Thu. Dec 26th, 2024

Herd About It?

by Ana Grarian

“People who love each other need to have something they can do for each other, and it will need to be something necessary, not something frivolous. You can’t carry out a relationship on the basis of Christmas and anniversary and birthday presents. It won’t work. You have to be doing something that you need help with, and your wife needs to be doing something that she needs help with. You do needful, useful things for each other, and that seems to me to be the way that the union is made. You’re not in control of a union that’s made partly as an economy, as a domestic economy. You’re being shaped by it, you’re not shaping it. You’re being made into a partner by your partner’s needs and the things that you’re required to do ..”

-Wendell Berry from an interview in The Kentucky Review, 1991

I would add to these ideas that community, that larger relationship, is held together by people doing for one another. Necessary things like volunteer fire departments, fund raisers for the neighbor who is facing a severe adversity, casseroles delivered to the homes of the grieving, visits to the shut in, the neighbor who becomes an adult friend your kids can turn to. In community as in a marriage these acts of kindness help us to overlook our differences, help us to see the humanity below the dogma or politics.

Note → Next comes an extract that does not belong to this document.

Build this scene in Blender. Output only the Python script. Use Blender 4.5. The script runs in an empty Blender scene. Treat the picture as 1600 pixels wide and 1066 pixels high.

It is harder to generalize about people when we know them personally. That guy with the red neck and missing teeth is the man who loans us his baler when ours breaks down. The ex-wife pushed us out of a snow bank and made sure we were safe to go on. The pinko-liberal mowed our lawn when we couldn’t. Those old ladies keep our polling places going on election day.

I may disagree with you but we will work together when our neighbor needs us. We will play together at the firemen’s carnival. We will joke with one another at the gas station.

This is what I love about my rural community and it is what we are losing as more of us have been drained off to the city to earn a livelihood, or moved from place to place by business that distrusts connection between boss and employee. I am no longer home to help when you run out of gas, or have a flat. Our mail and paper are there when we get home in the dark and we have not had the chance to wave or chat at the mailbox. I no longer know what car my neighbor drives and so am suspect of that person who drives by slowly or seems to be following the school bus.

I know a gnarled old farmer, Korean war veteran, who is brought to tears when he remembers how his community came together to keep his farm going when he had a serious accident. Can you imagine knowing your neighbor well enough to run his business for him, with a group of other volunteers, who have jobs/businesses of their own to run?

Would you even know if your neighbor needed your help?